Kedudukan di atas bukit ini juga mensyaratkan adanya mata air dan
adanya sistem pengaturan air yang bisa memenuhi kebutuhan sehari-hari.
Kolam pemandian merupakan peninggalan dari sistem pengaturan ini;
sisanya merupakan tantangan bagi para arkeolog untuk merekonstruksinya.
Posisi di atas bukit juga memberikan udara sejuk dan pemandangan alam
yang indah bagi para penghuninya, selain tentu saja membuat kompleks
ini lebih sulit untuk diserang lawan.
Keistimewaan lain dari situs ini adalah adanya tempat di sebelah kiri
gapura yang sekarang biasa disebut "tempat kremasi". Mengingat ukuran
dan posisinya, tidak pelak lagi ini merupakan tempat untuk
memperlihatkan sesuatu atau suatu kegiatan. Pemberian nama "tempat
kremasi" menyiratkan harus adanya kegiatan kremasi rutin di tempat ini
yang perlu diteliti lebih lanjut. Sangat boleh jadi perlu
dipertimbangkan untuk menyelidiki tempat ini sebagai semacam altar atau
tempat sesajen.
Taman Wisata Ratu Boko
Pemerintah pusat sekarang memasukkan komplek Situs Ratu Boko ke dalam otorita khusus, bersama-sama dengan pengelolaan Candi Borobudur dan Candi Prambanan ke dalam satu BUMN, setelah kedua candi terakhir ini dimasukkan dalam Daftar Warisan Dunia UNESCO.
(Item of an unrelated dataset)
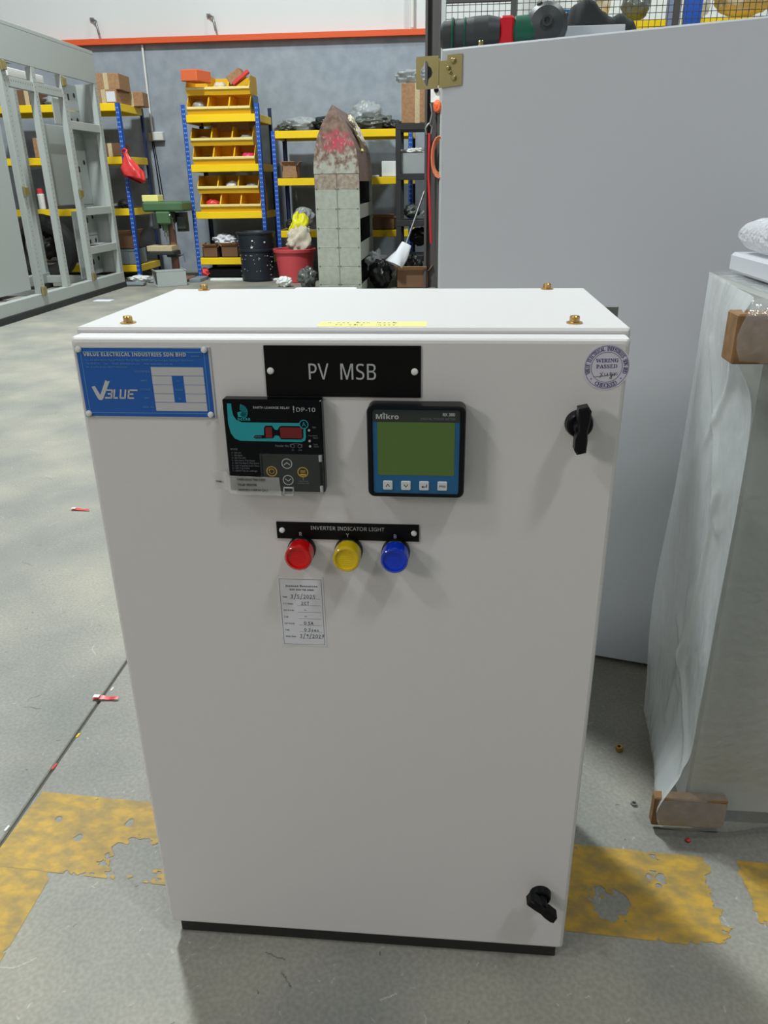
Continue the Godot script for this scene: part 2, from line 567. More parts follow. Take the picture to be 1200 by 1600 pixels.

Sebagai konsekuensinya, Situs Ratu Boko ditata ulang pada beberapa
tempat untuk dapat dijadikan tempat pendidikan dan kegiatan budaya.
Terdapat bangunan tambahan di muka gapura, yaitu restauran dan ruang
terbuka (Plaza Andrawina) yang dapat dipakai untuk kegiatan pertemun
dengan kapasitas sekitar 500 orang, dengan vista ke arah utara
(kecamatan Prambanan dan Gunung Merapi). Selain itu, pengelola menyediakan tempat perkemahan dan trekking, paket edukatif arkeologi, serta pemandu wisata.